Gregory and the Hawk – Oats We Sow 

I first heard this song on the first album it was on (In Your Dreams). It was a very lofi recording with a different arrangement but this is my favourite version. I love the addition of the drums and the strings, but how it remains true to the original versions lofi aspects. I love the hiss off that guitar. And can I talk about the drums? Myself and my mates have been working on an album and this track is my reference for most drum takes. I love how different the drums are played from what I’m used to hearing in real life. I think the opening lyrics in this song may be the best opening lyrics that have ever been written in any song.

Phoebe Bridgers – Smoke Signals

This song is what solidified Phoebe Bridgers in my mind as one of my favourite artists. I first heard it when she was opening for Conor Oberst in the Bord Gais Energy Theatre in Dublin in 2017. Deirdre and I had a big cry.
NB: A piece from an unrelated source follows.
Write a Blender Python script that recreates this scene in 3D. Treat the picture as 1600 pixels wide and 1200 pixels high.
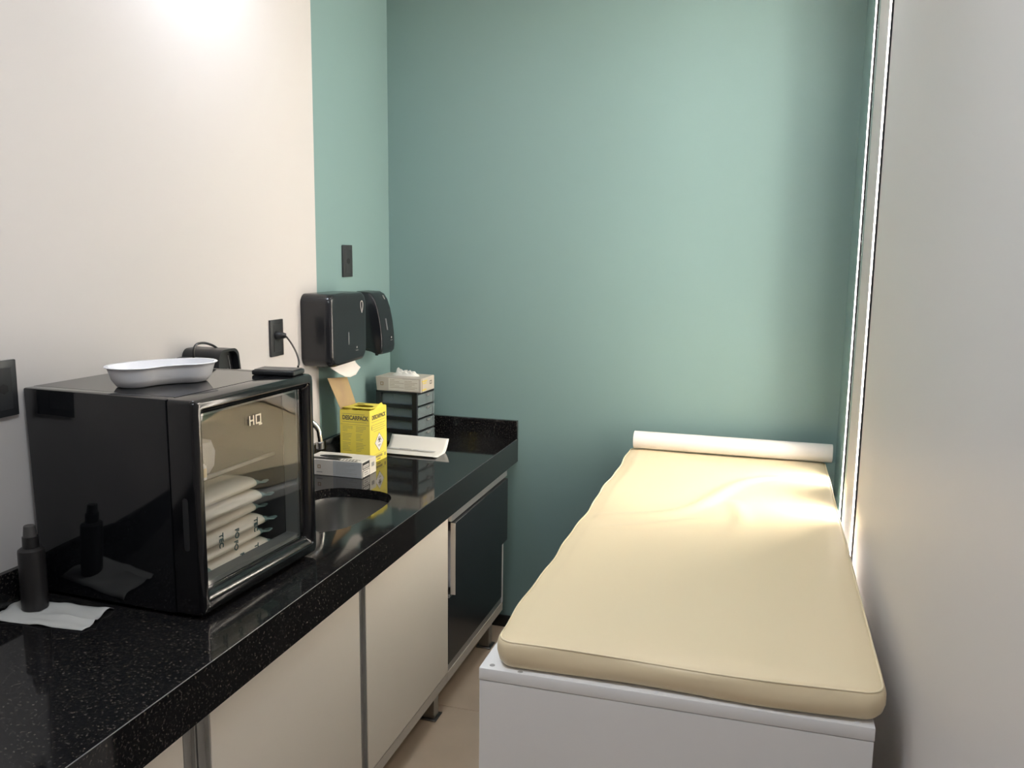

For some reason I was able to buy tickets half an hour before they were supposed to go on sale so we got the middle two seats in the front row. I love the production and the songwriting. It’s so melancholic and twangy. I love how the strings seem to mimic the reversed audio that is heard earlier in the song. I love that big Danelectro ‘56 Baritone (I think it’s the baritone version) that she plays on this. It has a lovely music video as well, pure creepy sham.

SOAK – Oh Brother

This song is my favourite from SOAK’s first record and the song I listened to the most from it, I’d say. The reverb is so present and I love how it seems to be as loud as the long-held vocal notes at certain parts of the song. The strings are dark and sinister and the tom drums add to this unnerving vibe. Beautifully textured and dynamic, I love how it moves from delicate to powerful. This is what great music sounds like in case you where ever wondering.

Modest Mouse – Little Motel

Isaac Brock can write a song sham. This was the first Modest Mouse song I ever heard. It was on some random Tumblr page I stumbled onto in like 2012. I didn’t properly dissolve myself in the rest of their discography until a few years after that but I always come back to this song. It’s so beautiful. The layering of the guitars and the build-up of emotion across all the instrumentation but especially in Isaac’s vocal from a hushed whisper to loud calling out vocals and back to quiet lushness once again. I always think of the line “Remainders of a shooting star landed directly on our broke down little car. Before then we had made a wish that we would be missed.” Gorgeous imagery. It feels very real and very profound. Deirdre says she thinks it sounds like light hitting off glass.

Bright Eyes – Light Pollution

This is my favourite song about a fictionalised version of an 19th-century economist and social scientist. The concept of the song is so different from anything else I’ve heard really. How you can take a figure from history and reimagine him as a modern, working-class, American man with his own new story but original core values still in place. It’s kind of like what would happen if the same person was born in the late 1900s instead of the mid-1800s. I don’t even need to comment on the production, it’s masterful. Every aspect of this track is perfect.

Elvis – Good Time Charlie’s Got The Blues

A song from my childhood. I grew up mostly listening to Elvis and so its his version of the tune I’m chatting about but the original is so beautiful as well. Elvis has loads of sad songs but this one is the one I liked the most. So poignant and delightfully miserable, it is necessary listening for sad boys in the making.